L’economia catanese come quella siciliana rischiano seriamente la marginalizzazione e la povertà. Ciò è dovuto alla inadeguatezza della struttura produttiva, vecchia e inefficiente. In questo quadro si inseriscono le amministrazioni pubbliche, incluso quelle comunali, che offrono un portafoglio di servizi insufficiente. Qualsiasi rilancio economico deve passare anche dalla riqualificazione dei servizi. Tale riqualificazione non può però andare nel senso della riduzione quantitativa, ma deve andare nel senso della redistribuzione sia funzionale sia spaziale. La spesa è mal distribuita tra le funzioni e tra i territori comunali. Il primo grande fattore di rilancio pertanto è una ricognizione puntuale della distribuzione della spesa, da realizzare attraverso la redazione di un trasparente bilancio sociale, seguita da una più ragionevole ed equa distribuzione. Il secondo grande fattore di rilancio è la rimodulazione degli ambiti territoriali di fornitura dei servizi. Occorre una puntuale ricognizione di quei servizi che devono essere gestiti ad un livello dimensionale superiore al Comune, e quelli che possono essere gestiti ad un livello dimensionale inferiore al Comune. Questa ricognizione può estendersi fino a raggiungere ambiti territoriali sub-regionali, come l’intera Sicilia sud orientale. Il terzo fattore di rilancio è l’impiego delle risorse locali immobili. La città di Catania possiede risorse ambientali e culturali che possono essere definite delle superstar. Occorre fare una puntuale ricognizione di queste; lanciare grandi progetti internazionali; aprirsi alle idee ed alle risorse provenienti dall’estero.

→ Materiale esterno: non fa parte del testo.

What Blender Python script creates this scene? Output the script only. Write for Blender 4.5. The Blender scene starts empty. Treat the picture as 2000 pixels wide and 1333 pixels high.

E la priorità sociale più urgente?
Tutto quel che ho appena descritto può avvenire solo in un quadro di cooperazione sociale, economica e politica straordinario. La ristrutturazione della dotazione materiale ed immateriale di un territorio è sempre molto costosa. Solo con un appropriato sistema locale di welfare, formale e informale, è possibile affrontare il passaggio. Ma questo nuovo sforzo cooperativo richiede una amministrazione della città forte, coraggiosa, lungimirante, che sia d’esempio al resto della comunità locale. È possibile continuare a sopportare le sofferenze che la crisi economica ha imposto al territorio solo con una rinnovata sobrietà dei comportamenti, che renda meno oneroso il peso che fino ad ora è stato scaricato solo su una parte della popolazione.
Un’ultima domanda. Sono certo categorie superate, ma ancora diffuse fra la gente: lei si ritiene di destra, di centro o di sinistra?
Credo in uno spazio dei diritti fortemente presidiato all’interno del quale ciascuno possa effettivamente e liberamente realizzare il suo progetto di vita, di famiglia, di lavoro, di impresa, di cultura, di fede religiosa. Decida lei se ciò significa essere di destra, di sinistra o di centro.